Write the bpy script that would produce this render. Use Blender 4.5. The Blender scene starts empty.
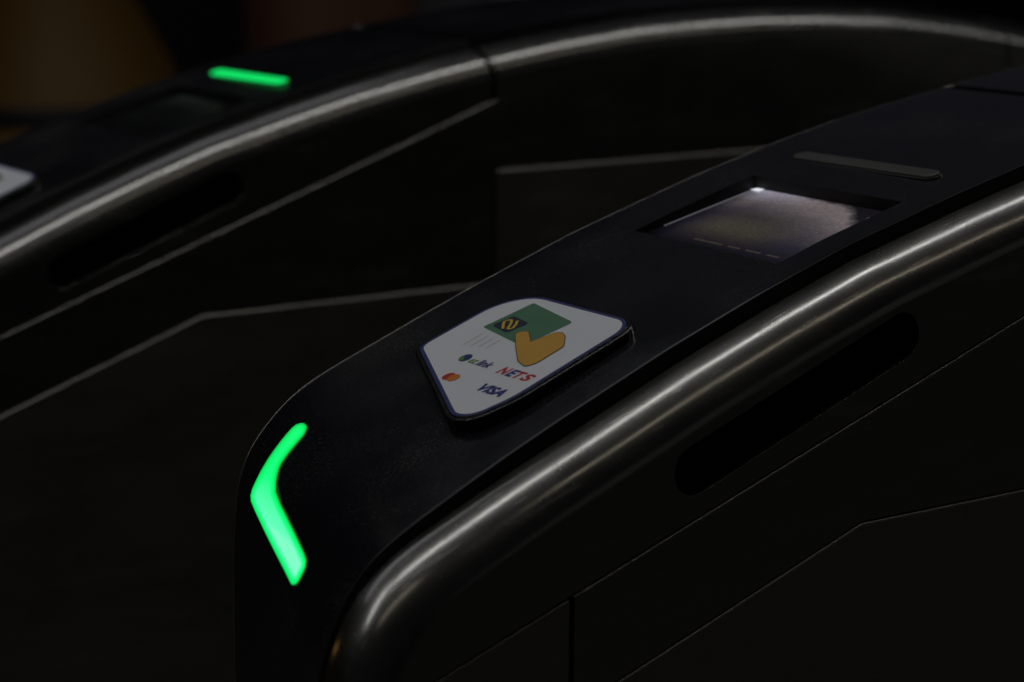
import bpy, bmesh, math, random
import numpy as np
from mathutils import Vector, Matrix
from mathutils.geometry import delaunay_2d_cdt
random.seed(4)
sc = bpy.context.scene
col = sc.collection

# ------------------------------------------------------------------ camera
CAM_Z = 1.15
F_PX, YAW, PITCH, ROLL = 2377.4827, math.radians(54.27347), math.radians(11.05712), math.radians(0.36405)
cd = bpy.data.cameras.new("camera")
cam = bpy.data.objects.new("camera", cd); col.objects.link(cam)
fw = Vector((math.cos(YAW)*math.cos(PITCH), math.sin(YAW)*math.cos(PITCH), -math.sin(PITCH)))
rt = Vector((math.sin(YAW), -math.cos(YAW), 0)); up = rt.cross(fw)
r2 = rt*math.cos(ROLL)+up*math.sin(ROLL); u2 = -rt*math.sin(ROLL)+up*math.cos(ROLL)
m = Matrix((r2, u2, -fw)).transposed().to_4x4(); m.translation = Vector((0, 0, CAM_Z))
cam.matrix_world = m
cd.sensor_width = 36.0; cd.lens = F_PX/1024*36.0
cd.clip_start = 0.05; cd.clip_end = 200
cd.dof.use_dof = True; cd.dof.focus_distance = 1.56; cd.dof.aperture_fstop = 5.0; cd.dof.aperture_blades = 9
sc.camera = cam

# ------------------------------------------------------------------ light
w = bpy.data.worlds.new("World"); sc.world = w; w.use_nodes = True
bg = w.node_tree.nodes["Background"]; bg.inputs[0].default_value = (0.9, 0.95, 1.05, 1); bg.inputs[1].default_value = 0.006
sc.view_settings.view_transform = 'Standard'; sc.view_settings.look = 'None'
sc.view_settings.exposure = 0; sc.view_settings.gamma = 1; sc.view_settings.use_curve_mapping = False
def area(name, loc, sx, sy, radiance, color, aim=(0, 0, -1)):
    l = bpy.data.lights.new(name, 'AREA'); l.shape = 'RECTANGLE'; l.size = sx; l.size_y = sy
    l.energy = radiance*math.pi*sx*sy; l.color = color
    o = bpy.data.objects.new(name, l); col.objects.link(o); o.location = loc
    o.rotation_euler = Vector(aim).to_track_quat('-Z', 'Y').to_euler()
    return o
def strip(name, x0, x1, y, width, radiance, color, z=3.0):
    l = bpy.data.lights.new(name, 'AREA'); l.shape = 'RECTANGLE'; l.size = x1-x0; l.size_y = width
    l.energy = radiance*math.pi*(x1-x0)*width; l.color = color
    o = bpy.data.objects.new(name, l); col.objects.link(o); o.location = ((x0+x1)/2, y, z)
    return o
strip("ceiling_strip_lamp", -2.7, -0.35, 1.85, 0.10, 8.5, (0.98, 0.98, 0.96))
strip("ceiling_strip_lamp", -0.25, 4.4, 1.68, 0.10, 8.5, (0.98, 0.98, 0.96))
strip("ceiling_strip_lamp", 4.5, 8.0, 1.68, 0.10, 3.5, (0.98, 0.98, 0.96))
strip("ceiling_strip_lamp", -2.2, 0.15, 0.42, 0.06, 3.2, (1.0, 0.9, 0.72))
strip("ceiling_strip_lamp", 1.05, 4.6, 0.20, 0.06, 3.2, (1.0, 0.9, 0.72))
strip("ceiling_strip_lamp", -1.3, 2.2, 3.25, 0.55, 0.50, (0.95, 0.97, 1.03))
strip("ceiling_strip_lamp", 1.1, 2.5, 5.6, 0.35, 0.50, (1.0, 0.97, 0.92))
area("far_hall_lamp", (5.6, 7.0, 3.9), 5.5, 3.6, 0.014, (0.90, 0.87, 1.12), (-.45, -.85, -.3))
area("side_fill_lamp", (6.5, -4.5, 1.3), 6.0, 2.2, 0.026, (1.0, 0.97, 0.92), (-.55, .83, -.05))  # added unseen fill, brightens the steel sides towards the right
area("warm_spot_lamp", (-3.3, 5.9, 1.75), 0.25, 0.5, 1.1, (1.0, 0.55, 0.15), (.6, -.77, -.1))

# ------------------------------------------------------------------ materials
MATS = {}
def mat(name, base, rough=0.5, metal=0.0, **kw):
    mt = bpy.data.materials.new(name); mt.use_nodes = True
    b = mt.node_tree.nodes["Principled BSDF"]
    b.inputs["Base Color"].default_value = (*base, 1); b.inputs["Roughness"].default_value = rough
    b.inputs["Metallic"].default_value = metal
    for k, v in kw.items(): b.inputs[k].default_value = v
    MATS[name] = mt
    return mt
def nd(mt, t, **kw):
    n = mt.node_tree.nodes.new(t)
    for k, v in kw.items(): setattr(n, k, v)
    return n
def lk(mt, a, b): mt.node_tree.links.new(a, b)
def coords(mt, scale):
    tc = nd(mt, 'ShaderNodeTexCoord'); mp = nd(mt, 'ShaderNodeMapping'); mp.inputs['Scale'].default_value = scale
    lk(mt, tc.outputs['Object'], mp.inputs['Vector']); return mp.outputs['Vector']
def noise(mt, vec, scale, detail=3, rough=0.55):
    n = nd(mt, 'ShaderNodeTexNoise'); n.inputs['Scale'].default_value = scale; n.inputs['Detail'].default_value = detail
    n.inputs['Roughness'].default_value = rough; lk(mt, vec, n.inputs['Vector']); return n.outputs['Fac']
def mapr(mt, v, a, b, c, d):
    n = nd(mt, 'ShaderNodeMapRange'); lk(mt, v, n.inputs['Value'])
    for k, x in zip(('From Min', 'From Max', 'To Min', 'To Max'), (a, b, c, d)): n.inputs[k].default_value = x
    return n.outputs['Result']
def mth(mt, op, a, b=None, c=None):
    n = nd(mt, 'ShaderNodeMath', operation=op)
    for i, v in enumerate((a, b, c)):
        if v is None: continue
        if isinstance(v, (int, float)): n.inputs[i].default_value = v
        else: lk(mt, v, n.inputs[i])
    return n.outputs[0]
def bump(mt, h, strength, dist=0.001, prev=None):
    n = nd(mt, 'ShaderNodeBump'); n.inputs['Strength'].default_value = strength; n.inputs['Distance'].default_value = dist
    lk(mt, h, n.inputs['Height'])
    if prev is not None: lk(mt, prev, n.inputs['Normal'])
    lk(mt, n.outputs[0], mt.node_tree.nodes["Principled BSDF"].inputs['Normal'])
    return n.outputs[0]

def steel(name, base, r0, r1, rb, fb):
    s = mat(name, base, 0.25, 1.0)
    b = s.node_tree.nodes["Principled BSDF"]
    smear = noise(s, coords(s, (3, 9, 9)), 3.0, 5)
    grain = noise(s, coords(s, (40, 900, 900)), 1.0, 2)
    spk = noise(s, coords(s, (1, 1, 1)), 420.0, 1)
    rr = mapr(s, smear, .3, .7, r0, r1)
    rr = mth(s, 'ADD', rr, mapr(s, grain, .3, .7, -.006, .008))
    rr = mth(s, 'ADD', rr, mapr(s, spk, .74, .80, 0.0, .25))
    lk(s, rr, b.inputs['Roughness'])
    n1 = bump(s, grain, .006, .0003)
    scr = noise(s, coords(s, (9, 260, 60)), 1.0, 4)
    rr = mth(s, 'ADD', rr, mapr(s, scr, .58, .72, 0.0, .16)); lk(s, rr, b.inputs['Roughness'])
    wav = noise(s, coords(s, (2.5, 6, 6)), 2.0, 2)
    nn = bump(s, wav, .08, .004, n1)
    b2 = nd(s, 'ShaderNodeBsdfPrincipled'); b2.inputs['Metallic'].default_value = 1.0
    b2.inputs['Base Color'].default_value = (*base, 1); lk(s, nn, b2.inputs['Normal'])
    lk(s, mapr(s, smear, .3, .7, rb-.04, rb+.05), b2.inputs['Roughness'])
    mx = nd(s, 'ShaderNodeMixShader'); out = s.node_tree.nodes["Material Output"]
    lk(s, mapr(s, noise(s, coords(s, (2, 5, 5)), 6, 5), .3, .7, fb-.1, fb+.12), mx.inputs[0])
    lk(s, b.outputs[0], mx.inputs[1]); lk(s, b2.outputs[0], mx.inputs[2]); lk(s, mx.outputs[0], out.inputs['Surface'])
    return s
steel("brushed_steel", (0.265, 0.26, 0.25), .15, .24, .42, .26)
steel("panel_steel", (0.30, 0.29, 0.27), .24, .34, .52, .5)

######

* [TASK DESCRIPTION]: Where a line holds "scene", copy it out.

* [SOLUTION TO THE EXERCISE]:
Write the bpy script that would produce this render. Use Blender 4.5. The Blender scene starts empty.
sc = bpy.context.scene